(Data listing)
========

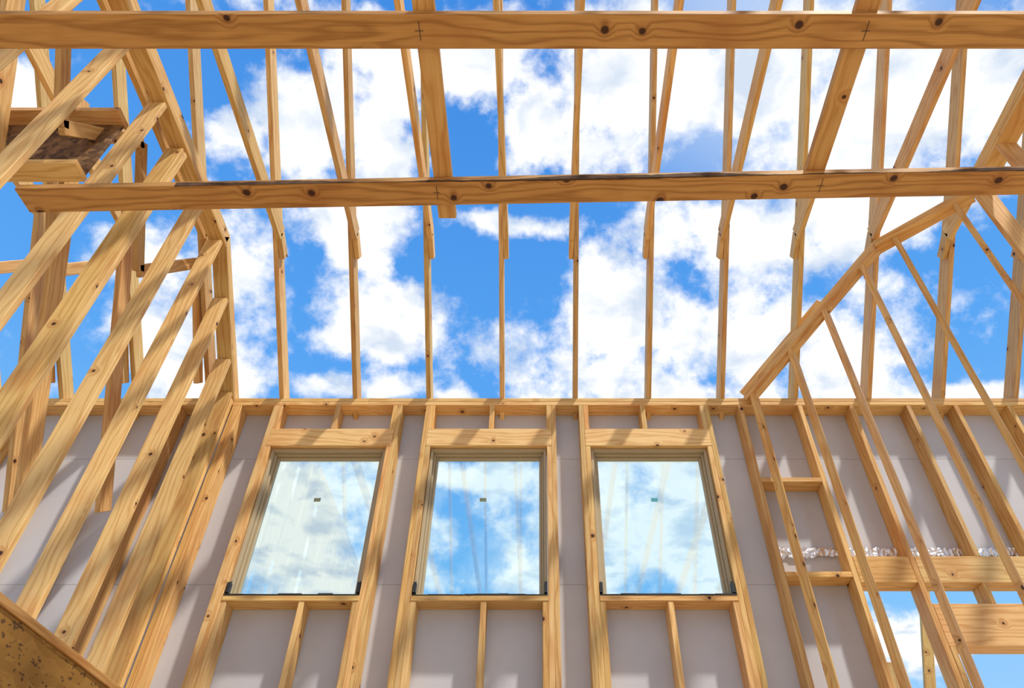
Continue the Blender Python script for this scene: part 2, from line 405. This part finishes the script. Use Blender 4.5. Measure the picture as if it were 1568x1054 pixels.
dn=N(nt,'ShaderNodeTexNoise',noise_dimensions='3D'); dn.inputs['Scale'].default_value=6; dn.inputs['Detail'].default_value=6
nt.links.new(tc.outputs['Generated'],dn.inputs['Vector'])
vm=N(nt,'ShaderNodeVectorMath',operation='MULTIPLY_ADD'); nt.links.new(dn.outputs['Color'],vm.inputs[0]); vm.inputs[1].default_value=(.20,.20,0); 
v0=N(nt,'ShaderNodeVectorMath',operation='ADD'); nt.links.new(cb.outputs[0],v0.inputs[0]); v0.inputs[1].default_value=(-.10,-.10,0); nt.links.new(v0.outputs[0],vm.inputs[2])
cur=None
for a,b_,ra,rb in bl:
    s=N(nt,'ShaderNodeVectorMath',operation='MULTIPLY_ADD'); nt.links.new(vm.outputs[0],s.inputs[0]); s.inputs[1].default_value=(1/ra,1/rb,0); s.inputs[2].default_value=(-a/ra,-b_/rb,0)
    l=N(nt,'ShaderNodeVectorMath',operation='LENGTH'); nt.links.new(s.outputs[0],l.inputs[0])
    cur=l.outputs['Value'] if cur is None else math_(nt,'MINIMUM',cur,l.outputs['Value'])
cur=math_(nt,'MINIMUM',cur,2.2)
fn=N(nt,'ShaderNodeTexNoise',noise_dimensions='3D'); fn.inputs['Scale'].default_value=11; fn.inputs['Detail'].default_value=10; fn.inputs['Roughness'].default_value=.6
nt.links.new(tc.outputs['Generated'],fn.inputs['Vector'])
dens=math_(nt,'ADD',math_(nt,'SUBTRACT',1.12,cur),math_(nt,'MULTIPLY_ADD',fn.outputs['Fac'],5.0,-2.5))
mr=N(nt,'ShaderNodeMapRange',interpolation_type='SMOOTHSTEP'); nt.links.new(dens,mr.inputs[0]); mr.inputs[1].default_value=-.7; mr.inputs[2].default_value=.42
skyc=ramp(nt,sp.outputs[2],[(0.0,(.50,.70,.92)),(0.35,(.22,.52,.90)),(0.62,(.095,.35,.83)),(1.0,(.04,.22,.68))])
# grey-blue cloud bases: thicker parts shade towards grey in soft patches
fs_=N(nt,'ShaderNodeTexNoise',noise_dimensions='3D'); fs_.inputs['Scale'].default_value=8; fs_.inputs['Detail'].default_value=6
nt.links.new(vm.outputs[0],fs_.inputs['Vector'])
cc=ramp(nt,fs_.outputs['Fac'],[(.34,(.62,.71,.84)),(.5,(1.0,1.0,1.0))])
# thin high haze towards the upper right
hz=N(nt,'ShaderNodeVectorMath',operation='DISTANCE'); nt.links.new(cb.outputs[0],hz.inputs[0]); hz.inputs[1].default_value=(.35,.42,0)
hr=N(nt,'ShaderNodeMapRange',interpolation_type='SMOOTHSTEP'); nt.links.new(hz.outputs['Value'],hr.inputs[0]); hr.inputs[1].default_value=.05; hr.inputs[2].default_value=.38; hr.inputs[3].default_value=.55; hr.inputs[4].default_value=0
base=mixc(nt,hr.outputs[0],skyc.outputs[0],(.75,.84,.95))
col=mixc(nt,mr.outputs[0],base,cc.outputs[0])
nt.links.new(col,bg.inputs[0]); bg.inputs[1].default_value=1.1

sd=bpy.data.lights.new('sun','SUN'); sd.energy=4.5; sd.angle=math.radians(2.2); sd.color=(1,.93,.80)
so=bpy.data.objects.new('sun',sd); scene.collection.objects.link(so)
so.rotation_euler=Vector((.40,-.34,1)).to_track_quat('Z','Y').to_euler()
so.location=(3,-8,15)

cd=bpy.data.cameras.new('camera'); cam=bpy.data.objects.new('camera',cd); scene.collection.objects.link(cam)
cd.sensor_width=36; cd.lens=24.75; cd.shift_x=-.0255
cam.location=(0,0,CZ); cam.rotation_euler=(math.radians(133.7),0,0)
scene.camera=cam
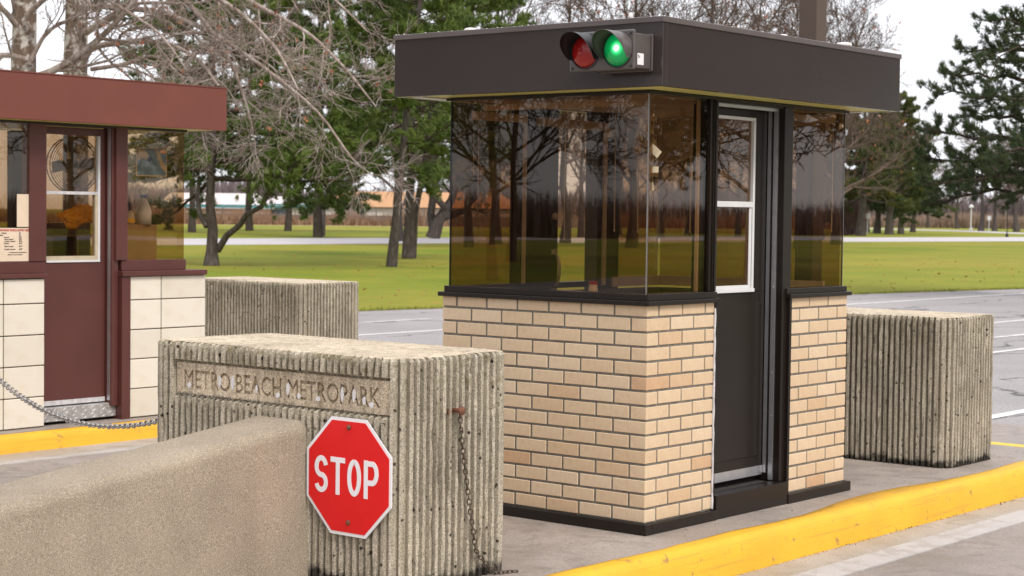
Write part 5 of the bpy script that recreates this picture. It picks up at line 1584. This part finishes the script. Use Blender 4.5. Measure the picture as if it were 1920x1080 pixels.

========

Tally the lines holding the string "scene" and give only the count.

4